◆ RECORDS PROVIDED ◆
—————

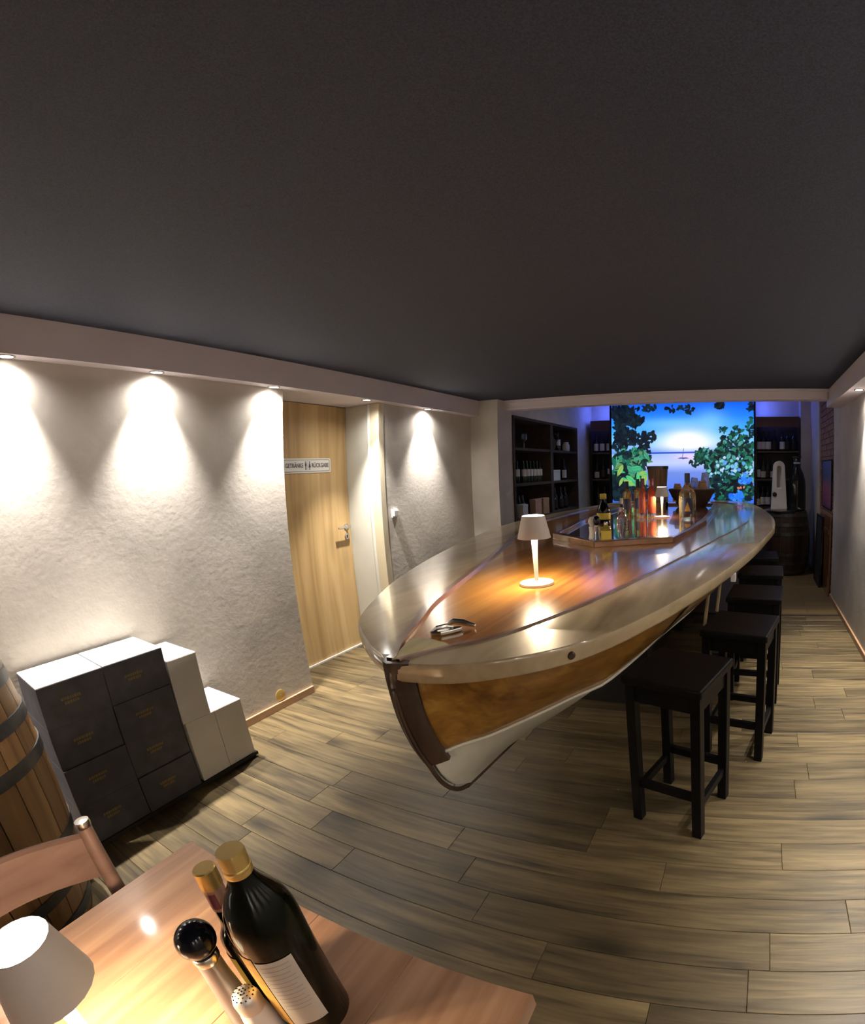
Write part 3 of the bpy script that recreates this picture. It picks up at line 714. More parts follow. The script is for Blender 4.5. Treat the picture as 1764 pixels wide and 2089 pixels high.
# wooden bucket of staves
bk = thing('wooden_bucket', 'tall wooden stave bucket behind the lamp and red bottles', 'bucket', (-1.085, 5.19, ZD), 0.2)
nS = 14
for k in range(nS):
    a0, a1 = 2 * PI * k / nS + 0.012, 2 * PI * (k + 1) / nS - 0.012
    P = []
    for z, r in ((0.0, 0.085), (0.46, 0.118)):
        for a, rr in ((a0, r), (a1, r), (a1, r - 0.012), (a0, r - 0.012)): P.append((rr * math.cos(a), rr * math.sin(a), z))
    obj('stave', (P, [(0, 1, 5, 4), (1, 2, 6, 5), (2, 3, 7, 6), (3, 0, 4, 7), (0, 3, 2, 1), (4, 5, 6, 7)]), 'bucket_wood', bk)
obj('bottom', lathe([(0.0, 0.01), (0.078, 0.01), (0.078, 0.02), (0, 0.02)], 20), 'bucket_wood', bk)
for z, r in ((0.06, 0.0915), (0.44, 0.119)):
    n = 28
    obj('hoop', grid([[(rr * math.cos(2 * PI * k / n), rr * math.sin(2 * PI * k / n), zz) for k in range(n)] for rr, zz in ((r, z - 0.014), (r + 0.003, z - 0.014), (r + 0.005, z + 0.014), (r + 0.002, z + 0.014))], True), 'hoop_iron', bk)
# dark basket with paper bags and wrapped goods
bs = thing('basket', 'wide dark woven basket at the stern of the boat', 'basket', (-0.70, 5.22, ZD))
n = 36
rows = []
for i, (r, z) in enumerate(((0.0, 0.004), (0.15, 0.0), (0.175, 0.03), (0.20, 0.07), (0.225, 0.11), (0.245, 0.15), (0.262, 0.19), (0.25, 0.19), (0.235, 0.15), (0.19, 0.06), (0.14, 0.014), (0.0, 0.014))):
    rows.append([(r * (1 + 0.025 * (((k + i) % 2) * 2 - 1) * (1 if 1 < i < 7 else 0)) * math.cos(2 * PI * k / n), 0.75 * r * (1 + 0.025 * (((k + i) % 2) * 2 - 1) * (1 if 1 < i < 7 else 0)) * math.sin(2 * PI * k / n), z) for k in range(n)])
obj('bowl', grid(rows, True), 'basket_dark', bs, True)
obj('rim', tube([(0.256 * math.cos(2 * PI * k / n), 0.192 * math.sin(2 * PI * k / n), 0.19) for k in range(n + 1)], 0.010, 8), 'basket_dark', bs, True)
def bag(label, loc, w, d, h, mat, seed, name='paper_bag', cat_='bag'):
    rr = np.random.default_rng(seed); n = 16
    rows = []
    for t in (0.0, 0.12, 0.35, 0.6, 0.8, 0.92, 1.0):
        s = 1.0 if t < 0.6 else 1.0 - 0.9 * (t - 0.6)
        q = 1.0 - 0.75 * max(0, t - 0.4) / 0.6
        rows.append([(w * s * math.cos(2 * PI * k / n) * (1 + rr.normal() * 0.05), d * q * math.sin(2 * PI * k / n) * (1 + rr.normal() * 0.05), h * t + rr.normal() * 0.004 * (t > 0)) for k in range(n)])
    v, f = grid(rows, True); f += [tuple(range(n - 1, -1, -1)), tuple(6 * n + k for k in range(n))]
    o = thing(name, label, cat_, loc)
    obj('wrap', (v, f), mat, o, True)
    obj('tie', tube([(w * 0.45 * math.cos(2 * PI * k / 12), d * 0.5 * math.sin(2 * PI * k / 12), h * 0.86) for k in range(13)], 0.004, 6), 'brass', o)
    return o
bag('brown paper bag at the left of the basket', (-0.86, 5.20, ZD + 0.055), 0.055, 0.05, 0.20, 'brown_paper', 1)
bag('brown paper bag in the middle of the basket, gold tied', (-0.745, 5.22, ZD + 0.02), 0.055, 0.05, 0.235, 'brown_paper', 2)
bag('tall brown paper bag at the right of the basket', (-0.575, 5.20, ZD + 0.055), 0.060, 0.05, 0.235, 'brown_paper', 3)
bag('clear wrapped gift peaking above the right of the basket', (-0.555, 5.30, ZD + 0.05), 0.055, 0.04, 0.33, 'clear_film', 4, 'wrapped_gift', 'gift')
bag('clear wrapped gift behind the middle paper bag', (-0.68, 5.31, ZD + 0.03), 0.06, 0.035, 0.29, 'clear_film', 5, 'wrapped_gift', 'gift')

# ------------------------------------------------------------------ cartons by the left wall
pal = thing('pallet', 'low black pallet board under the cartons', 'pallet', (0, 0, 0))
obj('deck_board', box(-2.895, -2.545, 0.40, 1.335, 0.014, 0.030), 'pallet_black', pal)
for y in (0.42, 0.85, 1.28):
    obj('runner', box(-2.89, -2.56, y, y + 0.045, 0.0, 0.014), 'pallet_black', pal)
names_r = ['bottom', 'second from bottom', 'second from top', 'top']
for c in range(2):
    for r in range(4):
        y0 = 0.418 + c * 0.284; z0 = 0.031 + r * 0.1765
        jx = [0.0, 0.004, -0.003, 0.003][(r + c) % 4]
        t = thing('wine_carton', 'black wine carton, %s row, %s column of the stack' % (names_r[r], ['barrel side', 'white carton side'][c]), 'carton', (0, 0, 0), 0, 'stacked black wine cartons')
        x1 = -2.552 + jx
        obj('body', box(-2.895, x1, y0, y0 + 0.2815, z0, z0 + 0.1755), 'black_carton', t, bev=0.002)
        if r == 3:
            for a, b in ((-2.893, -2.727), (-2.724, x1 - 0.002)):
                obj('lid_flap', box(a, b, y0 + 0.002, y0 + 0.2795, z0 + 0.1755, z0 + 0.1775), 'white_carton', t)
        # two broken lines of gold print and a dull round emblem
        ms = []
        rr = np.random.default_rng(40 + r)
        for row, (za, ln) in enumerate(((0.098, 0.085), (0.080, 0.060))):
            yy = y0 + 0.085 + (0.012 if row else 0)
            e = yy + ln
            while yy < e:
                w = 0.004 + 0.006 * rr.random()
                ms.append(box(x1, x1 + 0.0008, yy, min(yy + w, e), z0 + za, z0 + za + 0.012)); yy += w + 0.003
        obj('gold_print', cat(*ms), 'carton_gold', t)
        nn = 20
        ring = grid([[(x1 + 0.0006, y0 + 0.215 + q * math.cos(2 * PI * k / nn), z0 + 0.135 + q * math.sin(2 * PI * k / nn)) for k in range(nn)] for q in (0.018, 0.023)], True)
        obj('round_print', ring, 'carton_grey', t)
def white_carton(label, y0, y1, z0, z1, dx=0.0):
    t = thing('white_carton', label, 'carton', (0, 0, 0), 0, 'plain white cartons')
    obj('body', box(-2.89, -2.552 + dx, y0, y1, z0, z1), 'white_carton', t, bev=0.002)
    xm = (-2.89 - 2.552 + dx) / 2
    for a, b in ((-2.888, xm - 0.001), (xm + 0.001, -2.554 + dx)):
        obj('lid_flap', box(a, b, y0 + 0.001, y1 - 0.001, z1, z1 + 0.002), 'white_carton', t)
white_carton('plain white carton on the floor, farthest from the black stack', 1.164, 1.323, 0.031, 0.345)
white_carton('plain white carton on the floor against the black stack', 1.000, 1.1625, 0.031, 0.345)
white_carton('plain white carton standing on top of another white carton', 0.990, 1.143, 0.348, 0.664, 0.003)

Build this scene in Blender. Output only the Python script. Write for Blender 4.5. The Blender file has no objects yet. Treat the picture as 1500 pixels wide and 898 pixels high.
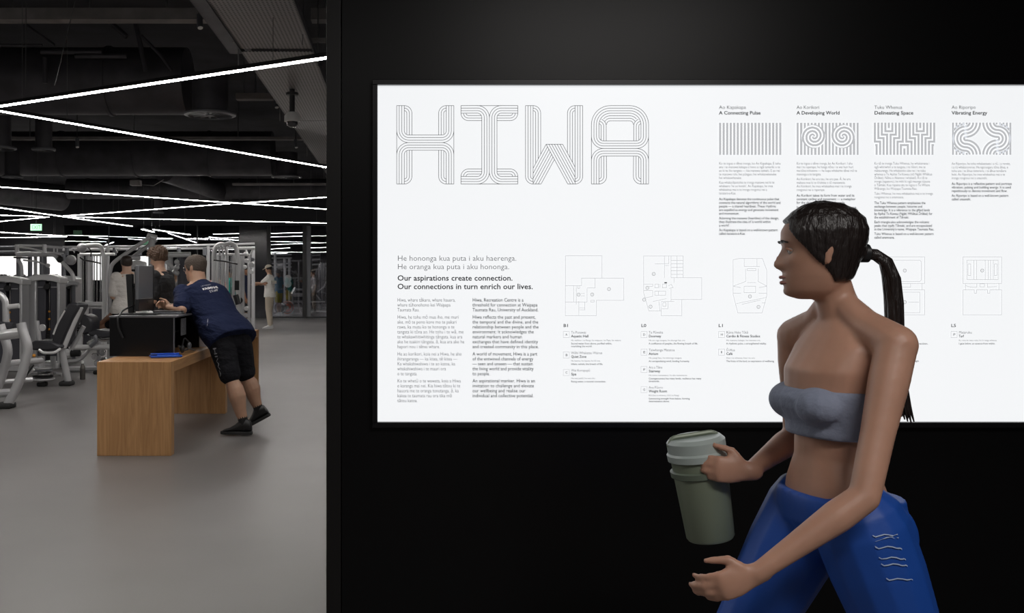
import bpy, bmesh, math, random
from mathutils import Vector, Matrix
random.seed(7)
PI = math.pi
# ------------------------------------------------------------------ camera
F, CX, CY, EYE = 1400.0, 585.0, 407.0, 1.43
scn = bpy.context.scene
C = scn.collection
cam_d = bpy.data.cameras.new('camera'); cam = bpy.data.objects.new('camera', cam_d); C.objects.link(cam)
cam.location = (0, 0, EYE); cam.rotation_euler = (PI/2, 0, 0)
cam_d.sensor_width = 36; cam_d.lens = 36*F/1500
cam_d.shift_x = (750-CX)/1500; cam_d.shift_y = -(449-CY)/1500
cam_d.clip_start = .05; cam_d.clip_end = 300
scn.camera = cam
scn.view_settings.view_transform = 'Standard'; scn.view_settings.look = 'None'
scn.view_settings.exposure = 0.0; scn.view_settings.gamma = 1
# ------------------------------------------------------------------ world and big lights
w = bpy.data.worlds.new('world'); scn.world = w; w.use_nodes = True
w.node_tree.nodes['Background'].inputs[0].default_value = (.5, .52, .56, 1)
w.node_tree.nodes['Background'].inputs[1].default_value = .05
def area(name, loc, rot, sx, sy, power, col=(1, 1, 1)):
    l = bpy.data.lights.new(name, 'AREA'); l.shape = 'RECTANGLE'; l.size = sx; l.size_y = sy
    l.energy = power; l.color = col
    o = bpy.data.objects.new(name, l); C.objects.link(o); o.location = loc; o.rotation_euler = rot
    return o
LINE = 57.0           # radiance of the linear luminaires
area('lobby_fill', (1.5, -.2, 3.3), (0, 0, 0), 1.8, .6, 75, (1, .96, .93))  # unseen fill lamps added over the lobby to light the walking woman
area('lobby_fill', (-.6, -1.2, 3.3), (0, 0, 0), 1.2, .5, 12, (1, .96, .93))

# ------------------------------------------------------------------ helpers
def W(px, py, Y): return Vector(((px-CX)*Y/F, Y, EYE-(py-CY)*Y/F))
def P(px, py, z):
    Y = F*(z-EYE)/(CY-py); return Vector(((px-CX)*Y/F, Y, z))
def G(px, py): return P(px, py, 0.0)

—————

◆ DIRECTION ◆
Each line from the one containing "Build this scene" through the last line of the entries above is to be extracted exactly. Pictures are not part of the copy.

◆ REPLY TO THE TASK ◆
Build this scene in Blender. Output only the Python script. Write for Blender 4.5. The Blender file has no objects yet. Treat the picture as 1500 pixels wide and 898 pixels high.
import bpy, bmesh, math, random
from mathutils import Vector, Matrix
random.seed(7)
PI = math.pi
# ------------------------------------------------------------------ camera
F, CX, CY, EYE = 1400.0, 585.0, 407.0, 1.43
scn = bpy.context.scene
C = scn.collection
cam_d = bpy.data.cameras.new('camera'); cam = bpy.data.objects.new('camera', cam_d); C.objects.link(cam)
cam.location = (0, 0, EYE); cam.rotation_euler = (PI/2, 0, 0)
cam_d.sensor_width = 36; cam_d.lens = 36*F/1500
cam_d.shift_x = (750-CX)/1500; cam_d.shift_y = -(449-CY)/1500
cam_d.clip_start = .05; cam_d.clip_end = 300
scn.camera = cam
scn.view_settings.view_transform = 'Standard'; scn.view_settings.look = 'None'
scn.view_settings.exposure = 0.0; scn.view_settings.gamma = 1
# ------------------------------------------------------------------ world and big lights
w = bpy.data.worlds.new('world'); scn.world = w; w.use_nodes = True
w.node_tree.nodes['Background'].inputs[0].default_value = (.5, .52, .56, 1)
w.node_tree.nodes['Background'].inputs[1].default_value = .05
def area(name, loc, rot, sx, sy, power, col=(1, 1, 1)):
    l = bpy.data.lights.new(name, 'AREA'); l.shape = 'RECTANGLE'; l.size = sx; l.size_y = sy
    l.energy = power; l.color = col
    o = bpy.data.objects.new(name, l); C.objects.link(o); o.location = loc; o.rotation_euler = rot
    return o
LINE = 57.0           # radiance of the linear luminaires
area('lobby_fill', (1.5, -.2, 3.3), (0, 0, 0), 1.8, .6, 75, (1, .96, .93))  # unseen fill lamps added over the lobby to light the walking woman
area('lobby_fill', (-.6, -1.2, 3.3), (0, 0, 0), 1.2, .5, 12, (1, .96, .93))

# ------------------------------------------------------------------ helpers
def W(px, py, Y): return Vector(((px-CX)*Y/F, Y, EYE-(py-CY)*Y/F))
def P(px, py, z):
    Y = F*(z-EYE)/(CY-py); return Vector(((px-CX)*Y/F, Y, z))
def G(px, py): return P(px, py, 0.0)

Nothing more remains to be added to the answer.